Jazz Vibes Quintet : de Bach à Bernstein
Par Philippe Desmond
Théâtre du Pont Tournant, Bordeaux le vendredi 29 novembre 2024.
Jacques Ballue : piano / Patrice Guillon : vibraphone / Fabien Chouraki : sax ténor et soprano / Jean-Patrick Allant : batterie / Aurélien Gody : contrebasse.
Action Jazz s’est rendu aux balances du Jazz Vibes Quintet au théâtre du Pont Tournant. Le groupe y préparait le concert du soir annoncé complet.
Voilà deux ans nous avions eu un aperçu de ce spectacle – alors en quartet, sans saxophone – en première partie du big band de Jean Courtioux au Rocher de Palmer. Mais il nous a semblé intéressant d’en reparler tant ce projet est intéressant et capable de rassembler des publics différents, des amateurs de jazz à ceux du classique, des enfants aux adultes les plus mûrs. Un véritable crossover pour employer l’anglicisme à la mode.

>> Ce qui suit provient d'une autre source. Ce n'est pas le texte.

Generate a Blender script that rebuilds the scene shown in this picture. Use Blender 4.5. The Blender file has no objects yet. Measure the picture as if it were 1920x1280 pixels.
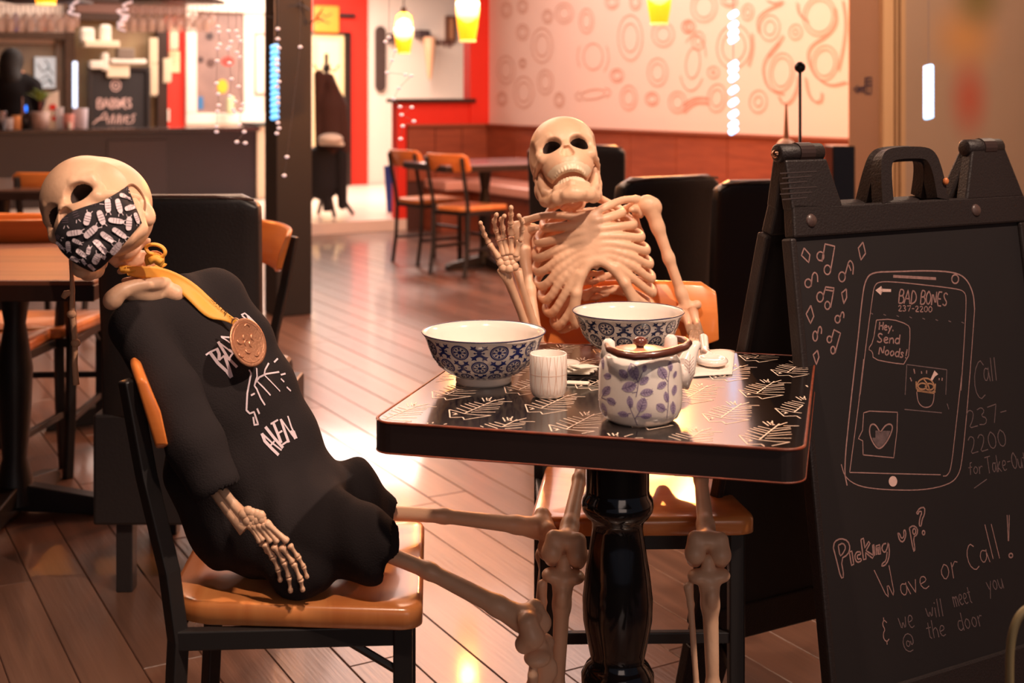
import bpy, math, random
import numpy as np
from mathutils import Vector, Matrix
from mathutils.bvhtree import BVHTree

random.seed(7)
PI = math.pi
SC = bpy.context.scene
COL = SC.collection

# ------------------------------------------------------------------ camera, world, lights, exposure
F, CX, HY, EH = 2400.0, 960.0, 180.0, 1.21       # focal length in pixels, centre column, horizon row, eye height
cam_d = bpy.data.cameras.new('camera')
cam = bpy.data.objects.new('camera', cam_d); COL.objects.link(cam)
cam.location = (0, 0, EH); cam.rotation_euler = (PI/2, 0, 0)
cam_d.sensor_width = 36; cam_d.lens = F/1920*36
cam_d.shift_y = -(640-HY)/1920
cam_d.clip_start = 0.05; cam_d.clip_end = 60
cam_d.dof.use_dof = True; cam_d.dof.focus_distance = 2.12; cam_d.dof.aperture_fstop = 4.6
SC.camera = cam

world = bpy.data.worlds.new('world'); SC.world = world; world.use_nodes = True
world.node_tree.nodes['Background'].inputs[0].default_value = (0.62, 0.66, 0.85, 1)
world.node_tree.nodes['Background'].inputs[1].default_value = 0.085

SC.view_settings.view_transform = 'Standard'; SC.view_settings.look = 'None'
SC.view_settings.gamma = 1; SC.view_settings.use_curve_mapping = False
SC.view_settings.exposure = 0.12

WARM = (1.0, 0.70, 0.50)
def lamp(kind, name, loc, energy, color=WARM, size=0.1, target=None, spot=None, blend=0.5, sy=None):
    L = bpy.data.lights.new(name, kind); L.energy = energy; L.color = color
    if kind == 'AREA':
        L.size = size
        if sy: L.shape = 'RECTANGLE'; L.size_y = sy
    else: L.shadow_soft_size = size
    if kind == 'SPOT': L.spot_size = math.radians(spot or 60); L.spot_blend = blend
    o = bpy.data.objects.new(name, L); COL.objects.link(o); o.location = loc
    if target is not None:
        o.rotation_euler = (Vector(target)-Vector(loc)).to_track_quat('-Z', 'Y').to_euler()
    return o
# ceiling spots in the shop window, aimed at the table display
lamp('SPOT', 'ceiling_spot_light', (1.25, 1.25, 2.75), 205, (1.0, .73, .56), .035, (0.15, 2.2, .7), 52, .4)
lamp('SPOT', 'ceiling_spot_light', (-.15, 1.05, 2.75), 120, (1.0, .70, .52), .05, (-.2, 2.2, .8), 42, .5)
# soft light coming in through the shop front
lamp('AREA', 'shop_front_light', (.9, -1.6, 1.5), 14, (1.0, .74, .62), 1.6, (.3, 2.2, .5))
# general ceiling lighting of the dining room, bar and hallway
lamp('AREA', 'dining_ceiling_light', (.3, 8.3, 2.85), 160, (1.0, .73, .64), 3.2, (.3, 8.3, 0), sy=4.5)
lamp('AREA', 'mid_ceiling_light', (-1.2, 5.0, 2.85), 100, (1.0, .62, .42), 2.0, (-1.2, 5.2, 0))
lamp('AREA', 'pillar_fill_light', (2.3, 4.6, 2.85), 45, (1.0, .72, .52), .9, (2.3, 5.4, 0))  # added fill lamp, brightens the pillar and the frosted panel
lamp('AREA', 'bar_ceiling_light', (-4.0, 14.2, 2.75), 66, (1.0, .80, .68), 2.4, (-4.0, 14.4, 0))
lamp('AREA', 'hall_ceiling_light', (-1.9, 14.0, 2.75), 225, (1.0, .76, .64), 1.8, (-1.9, 14.0, 0))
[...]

Trop longtemps ces mondes musicaux se sont ignorés alors que tant de passerelles les relient. Bach improvisait, Mozart aussi, plus tard Stravinsky, Ravel, d’autres ont flirté avec le jazz. Des jazzmen comme Duke Ellington, Phil Woods, Miles Davis, le Modern Jazz quartet ou encore en France Jacques Loussier et maintenant Dimitri Naïditch, les frères Enhco et d’autres, ont interprété à leur manière des standards classiques si on peut utiliser ce terme.
Le Jazz Vibes Quartet (pas encore quintet) s’y est donc lancé lui aussi. Il faut dire que presque tous ses membres ont des carrières musicales sans frontières. Jacques Ballue enseigne au Conservatoire National de Region, certes aussi pour les musiques dites actuelles et que Fabien Chouraki lui aussi y professe du classique au contemporain le plus innovant. Patrice Guillon a tenu le poste du vibraphone pendant des années à l’Orchestre National Bordeaux Aquitaine mais a été formé entre autres par Gary Burton à la technique à quatre mailloches. Jean-Patrick Allant a lui aussi joué régulièrement avec l’ONBA mais auparavant dans des orchestres renommés accompagnant des vedettes de la chanson, tout en faisant du jazz régulièrement. Aurélien Gody présente une carrière plutôt jazz mais la contrebasse est un des instruments communs aux deux mondes musicaux.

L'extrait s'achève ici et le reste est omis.